#### Given exercise
Starting at the top of the entries below, write out each line up to and including the one containing "blades('grass', x, y, h, .75, c_, LEAF)". Leave the pictures out.

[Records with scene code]
____________________

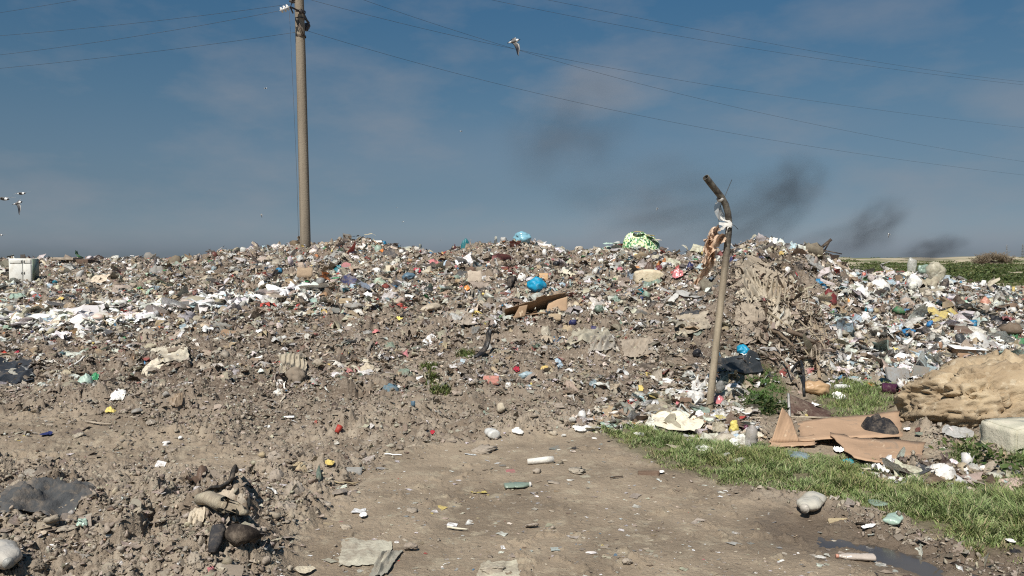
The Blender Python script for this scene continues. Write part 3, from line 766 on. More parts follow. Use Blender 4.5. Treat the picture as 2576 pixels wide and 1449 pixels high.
def grass():
    X, Y, Hh, C = [], [], [], []
    for k, (poly, n, hh) in enumerate(zip(GRASS, (125000, 16000, 16000, 3500, 5000), (.085, .055, .075, .12, .12))):
        px = np.array([p[0] for p in poly]); py = np.array([p[1] for p in poly])
        x = RS.uniform(px.min() - .1, px.max() + .1, n * 2); y = RS.uniform(py.min() - .1, py.max() + .1, n * 2)
        d = poly_dist(x, y, poly) + perlin(x * 3, y * 3, 101) * .12 + perlin(x * 9, y * 9, 103) * .06
        tuft = fbm(x, y, 5.5, 3, 104)
        keep = (d > 0) & (x < .75 * y) & (RS.uniform(0, 1, len(x)) < np.clip(.45 + d * 2.6, 0, 1) * smooth(-.6, .2, tuft) * (1, .9, .6, .7, .7)[k])
        x, y, d, tuft = x[keep], y[keep], d[keep], tuft[keep]
        h = hh * (.35 + .9 * np.clip(d / .5, 0, 1)) * (1 + .85 * tuft) * RS.uniform(.55, 1.35, len(x))
        if k == 0: h *= .72 + .75 * smooth(5.3, 4.4, y + .0 * x) * smooth(.0, .5, d)
        g = np.array([(.19, .265, .095), (.255, .325, .135), (.325, .345, .185), (.39, .345, .215)])[RS.choice(4, len(x), p=(.38, .34, .18, .10) if k == 0 else (.6, .3, .07, .03))]
        if k == 1: g = g * np.array([.45, .66, .45])
        dry = (d < .12) & (RS.uniform(0, 1, len(x)) < .35); g[dry] = (.30, .27, .17)
        X.append(x); Y.append(y); Hh.append(np.clip(h, .012, .26)); C.append(np.c_[g * RS.uniform(.7, 1.3, (len(x), 1)), np.zeros(len(x))])
    x, y, h, c_ = (np.concatenate(v) for v in (X, Y, Hh, C))
    blades('grass', x, y, h, .75, c_, LEAF)
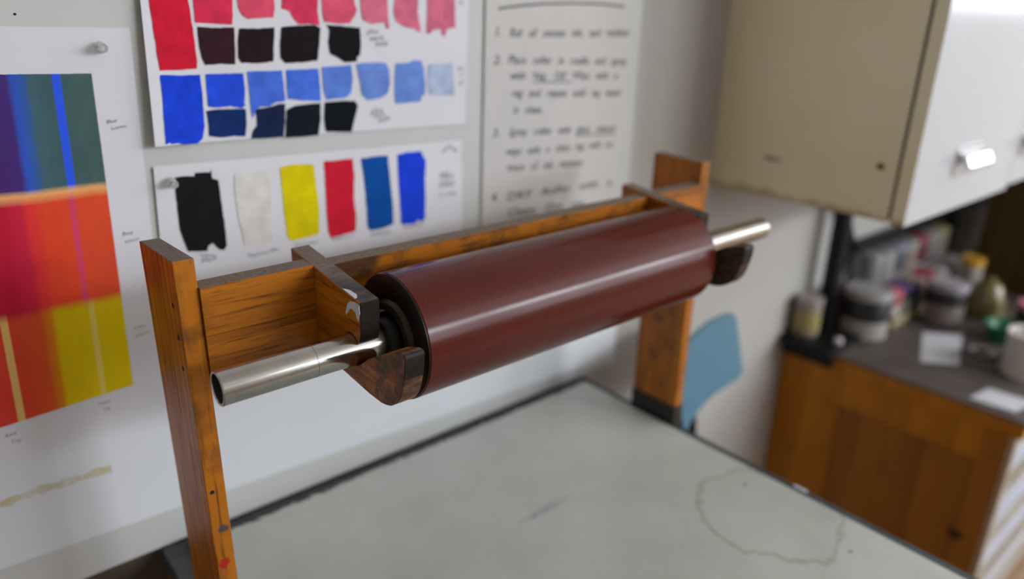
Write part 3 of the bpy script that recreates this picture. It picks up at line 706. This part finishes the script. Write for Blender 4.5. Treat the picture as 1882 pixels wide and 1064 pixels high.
# white paint daubs on the near bracket
M_daub = flat('white_paint', (0.62, 0.63, 0.70, 1), 0.5, var=0.08, scale=200)
def daub(poly, axis, at, t, parent):
    pts = []
    for i, p in enumerate(poly):
        q = poly[(i+1) % len(poly)]
        for s in (0, 0.33, 0.66):
            x, z = p[0]+(q[0]-p[0])*s, p[1]+(q[1]-p[1])*s
            a = noise.noise_vector(Vector((x*700, z*700, 0)))*0.0007
            pts.append((x+a.x, z+a.y))
    bm = prism(pts, axis, at-t, at)
    bmesh.ops.triangulate(bm, faces=[f for f in bm.faces if len(f.verts) > 4])
    return obj('paint_daub', bm, M_daub, parent, label='dried white paint')
daub([(-0.0010, 0.0455), (-0.0090, 0.0480), (-0.0180, 0.0470), (-0.0182, 0.0400), (-0.0160, 0.0315), (-0.0135, 0.0330), (-0.0110, 0.0385), (-0.0060, 0.0400), (-0.0020, 0.0395), (0.0050, 0.0310), (0.0065, 0.0330), (0.0035, 0.0400)], 'x', BX0, 0.0005, br1)
bm = B()
dp = [(0.0080, 0.0006), (0.0120, 0.0006), (0.0060, 0.0045), (-0.0040, 0.0055), (-0.0090, 0.0030), (-0.0095, 0.0006)]
zt_ = lambda y: 0.0650+(y-0.1107)*(0.0157/0.1297)
lo_ = [bm.verts.new((BX0+dx, y, zt_(y)-0.0002)) for y, dx in dp]; hi_ = [bm.verts.new((BX0+dx, y, zt_(y)+0.0005)) for y, dx in dp]
bm.faces.new(hi_); bm.faces.new(lo_[::-1])
for i in range(len(dp)): bm.faces.new((lo_[i], lo_[(i+1) % len(dp)], hi_[(i+1) % len(dp)], hi_[i]))
obj('paint_daub', bm, M_daub, br1, label='dried white paint')

# ---------------------------------------------------------------- the roller
RL = 0.4141
ro = thing('ink_roller', 'dark maroon rubber brayer roller on a steel pipe axle resting in the rack', 'roller', (0.207, 0, 0))
tr = NT('maroon_rubber'); vv = tr.coords((1, 1, 1))
cr = tr.ramp(tr.noise(tr.coords((0.4, 1, 1)), 24, 3), [(0.3, (0.088, 0.0112, 0.0066, 1)), (0.7, (0.098, 0.0130, 0.0078, 1))])
spk = tr.n('TexVoronoi'); spk.inputs['Scale'].default_value = 75; tr.l(vv, spk.inputs['Vector'])
cr = tr.mix(tr.ramp(spk.outputs['Distance'], [(0.020, 0.5), (0.035, 0.0)]), cr, (0.35, 0.22, 0.18, 1))
tr.set(color=cr, rough=tr.ramp(tr.noise(tr.coords((0.3, 1, 1)), 60, 3), [(0.3, 0.175), (0.7, 0.185)]), spec=0.26)
M_rub = tr.m
M_disc = flat('roller_end_black', (0.0055, 0.005, 0.0045, 1), 0.38, spec=0.25, var=0.3, scale=60)
M_brass = flat('oily_brass', (0.034, 0.024, 0.010, 1), 0.36, 0.5, var=0.35, scale=60)
n = 96
obj('rubber_cover', lathe([(0.0520, 0.0008), (0.0590, 0.0), (0.0600, 0.0012), (0.0600, RL-0.0012), (0.0590, RL), (0.0520, RL-0.0008)], 'x', (0, 0, 0), n), M_rub, ro, smooth=True)
for xe, s in ((0.0, 1), (RL, -1)):
    core = obj('end_disc', lathe([(0.0, xe+s*0.002), (0.0370, xe+s*0.002), (0.0380, xe-s*0.0012), (0.0575, xe-s*0.0018), (0.0592, xe-s*0.0008), (0.0592, xe+s*0.0004), (0.0530, xe+s*0.004), (0, xe+s*0.004)], 'x', (0, 0, 0), n), M_disc, ro, smooth=True)
    obj('hub_ring', lathe([(0.0245, xe-s*0.0005), (0.0250, xe-s*0.0040), (0.0270, xe-s*0.0055), (0.0330, xe-s*0.0045), (0.0350, xe-s*0.0025), (0.0365, xe+s*0.0015), (0.0245, xe+s*0.0015)], 'x', (0, 0, 0), 64), M_brass, core, smooth=True)
    obj('collar', lathe([(0.0150, xe-s*0.0150), (0.0195, xe-s*0.0150), (0.0205, xe-s*0.0135), (0.0210, xe-s*0.0020), (0.0240, xe+s*0.0015), (0.0150, xe+s*0.0015)], 'x', (0, 0, 0), 48), M_disc, core, smooth=True)
ts = NT('brushed_steel')
nb = ts.noise(ts.coords((1.5, 60, 60)), 9, 4, 0.7)
bl = ts.noise(ts.coords((1, 1, 1)), 40, 3)
ts.set(color=ts.ramp(bl, [(0.3, (0.40, 0.385, 0.355, 1)), (0.7, (0.47, 0.455, 0.42, 1))]), metal=1.0, rough=ts.ramp(nb, [(0.3, 0.15), (0.7, 0.20)]))
P0, P1, RP = -0.1609, 0.6076, 0.0147
ax_ = obj('axle_pipe', lathe([(0.0121, P1-0.0006), (0.0125, P1), (0.0142, P1), (RP, P1-0.0007), (RP, P0+0.0007), (0.0142, P0), (0.0125, P0), (0.0121, P0+0.0006)], 'x', (0, 0, 0), 64), ts.m, ro, smooth=True, label='brushed steel pipe axle')
obj('bore', lathe([(0.0121, P0+0.0006), (0.0119, P0+0.004), (0.0118, P0+0.05), (0.0118, P1-0.05), (0.0119, P1-0.004), (0.0121, P1-0.0006)], 'x', (0, 0, 0), 48), flat('bore_dark', (0.030, 0.026, 0.022, 1), 0.6), ax_, smooth=True, label='dark hollow bore of the pipe')
obj('bore_plug', lathe([(0.0, P0+0.045), (0.0117, P0+0.045), (0.0117, P0+0.049), (0, P0+0.049)], 'x', (0, 0, 0), 32), flat('bore_dark', (0.030, 0.026, 0.022, 1), 0.6), ax_)
obj('score_line', lathe([(RP+0.00001, -0.0812), (RP+0.00012, -0.0811), (RP+0.00012, -0.0808), (RP+0.00001, -0.0807)], 'x', (0, 0, 0), 64), flat('score', (0.20, 0.19, 0.17, 1), 0.4, 0.8), ax_)

# ---------------------------------------------------------------- wall cabinet
KX, KYF, KZ, KT = 0.915, -0.074, -0.032, 0.70
tcab = NT('cream_enamel')
na = tcab.noise(tcab.coords(), 4.0, 5, 0.6); nb2 = tcab.noise(tcab.coords((1, 1, 0.4)), 9, 4, 0.6)
cce = tcab.ramp(na, [(0.3, (0.76, 0.665, 0.43, 1)), (0.7, (0.84, 0.755, 0.55, 1))])
cce = tcab.mix(tcab.ramp(nb2, [(0.60, 0.0), (0.78, 0.5)]), cce, (0.33, 0.25, 0.12, 1))
xc = tcab.n('SeparateXYZ'); tcab.l(tcab.coords(), xc.inputs[0])
gr = tcab.math('ADD', xc.outputs['Z'], tcab.math('MULTIPLY', tcab.math('SUBTRACT', tcab.noise(tcab.coords(), 28, 4, 0.7), 0.5), 0.030))
cce = tcab.mix(tcab.ramp(tcab.math('MULTIPLY', gr, 40.0), [(0.10, 0.75), (0.55, 0.0)]), cce, (0.30, 0.20, 0.06, 1))
tcab.set(color=cce, rough=0.45); M_cream = tcab.m
M_rust = flat('rust', (0.12, 0.055, 0.02, 1), 0.8, var=0.3, scale=200)
M_door = flat('white_enamel', (0.53, 0.54, 0.575, 1), 0.12, var=0.02, scale=3)
M_chrome = flat('chrome', (0.60, 0.60, 0.62, 1), 0.22, 1.0)
M_dark = flat('shadow_gap', (0.03, 0.027, 0.02, 1), 0.8)
kb = thing('wall_cabinet', 'cream enamelled metal wall cabinet with glossy white doors above the cluttered desk', 'cabinet', (1.3, 0.29, KZ))
KX1 = 2.20; DB = KYF+0.022
body = obj('body', bbox(KX, KX1, DB+0.006, YW, KZ, KT, 0.003), M_cream, kb)
obj('gap', bbox(KX+0.006, KX1-0.006, DB, DB+0.006, KZ+0.006, KT-0.006, 0), M_dark, kb)
for (a, b, z0) in ((KX, 1.385, KZ-0.002), (1.389, KX1, KZ+0.006)):
    dr = obj('door', bbox(a, b, KYF, DB, z0, KT-0.002, 0.003), [M_door, M_cream], kb)
    for p in dr.data.polygons:
        if abs(p.normal.x) > 0.7 or p.normal.z < -0.7: p.material_index = 1
    hx = 1.135 if a < 1 else 1.47; hz = 0.052; w = 0.062
    hp = obj('handle', bbox(hx-w, hx+w, KYF-0.0025, KYF, hz-0.022, hz+0.026, 0.001), M_chrome, dr, label='chrome pull handle')
    bm = prism([(KYF-0.0025, hz+0.018), (KYF-0.016, hz+0.013), (KYF-0.024, hz-0.004), (KYF-0.024, hz-0.012), (KYF-0.020, hz-0.012), (KYF-0.013, hz+0.006), (KYF-0.0025, hz+0.011)], 'x', hx-w+0.008, hx+w-0.008, 0.0008)
    obj('handle_grip', bm, M_chrome, dr, label='chrome pull handle')
for (y, z, ry, rz) in ((-0.020, 0.056, 0.008, 0.006), (0.175, 0.018, 0.022, 0.005)):
    pts = [(y+ry*math.cos(q*0.52)*random.uniform(0.7, 1.2), z+rz*math.sin(q*0.52)*random.uniform(0.7, 1.2)+0.02*(y > 0.1)) for q in range(12)]
    bm = prism(pts, 'x', KX-0.0004, KX+0.0005)
    obj('rust_spot' if y < 0 else 'smudge', bm, M_rust if y < 0 else flat('smudge', (0.36, 0.30, 0.20, 1), 0.8, var=0.3, scale=120), body)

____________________

#### Result of the exercise
The Blender Python script for this scene continues. Write part 3, from line 766 on. More parts follow. Use Blender 4.5. Treat the picture as 2576 pixels wide and 1449 pixels high.
def grass():
    X, Y, Hh, C = [], [], [], []
    for k, (poly, n, hh) in enumerate(zip(GRASS, (125000, 16000, 16000, 3500, 5000), (.085, .055, .075, .12, .12))):
        px = np.array([p[0] for p in poly]); py = np.array([p[1] for p in poly])
        x = RS.uniform(px.min() - .1, px.max() + .1, n * 2); y = RS.uniform(py.min() - .1, py.max() + .1, n * 2)
        d = poly_dist(x, y, poly) + perlin(x * 3, y * 3, 101) * .12 + perlin(x * 9, y * 9, 103) * .06
        tuft = fbm(x, y, 5.5, 3, 104)
        keep = (d > 0) & (x < .75 * y) & (RS.uniform(0, 1, len(x)) < np.clip(.45 + d * 2.6, 0, 1) * smooth(-.6, .2, tuft) * (1, .9, .6, .7, .7)[k])
        x, y, d, tuft = x[keep], y[keep], d[keep], tuft[keep]
        h = hh * (.35 + .9 * np.clip(d / .5, 0, 1)) * (1 + .85 * tuft) * RS.uniform(.55, 1.35, len(x))
        if k == 0: h *= .72 + .75 * smooth(5.3, 4.4, y + .0 * x) * smooth(.0, .5, d)
        g = np.array([(.19, .265, .095), (.255, .325, .135), (.325, .345, .185), (.39, .345, .215)])[RS.choice(4, len(x), p=(.38, .34, .18, .10) if k == 0 else (.6, .3, .07, .03))]
        if k == 1: g = g * np.array([.45, .66, .45])
        dry = (d < .12) & (RS.uniform(0, 1, len(x)) < .35); g[dry] = (.30, .27, .17)
        X.append(x); Y.append(y); Hh.append(np.clip(h, .012, .26)); C.append(np.c_[g * RS.uniform(.7, 1.3, (len(x), 1)), np.zeros(len(x))])
    x, y, h, c_ = (np.concatenate(v) for v in (X, Y, Hh, C))
    blades('grass', x, y, h, .75, c_, LEAF)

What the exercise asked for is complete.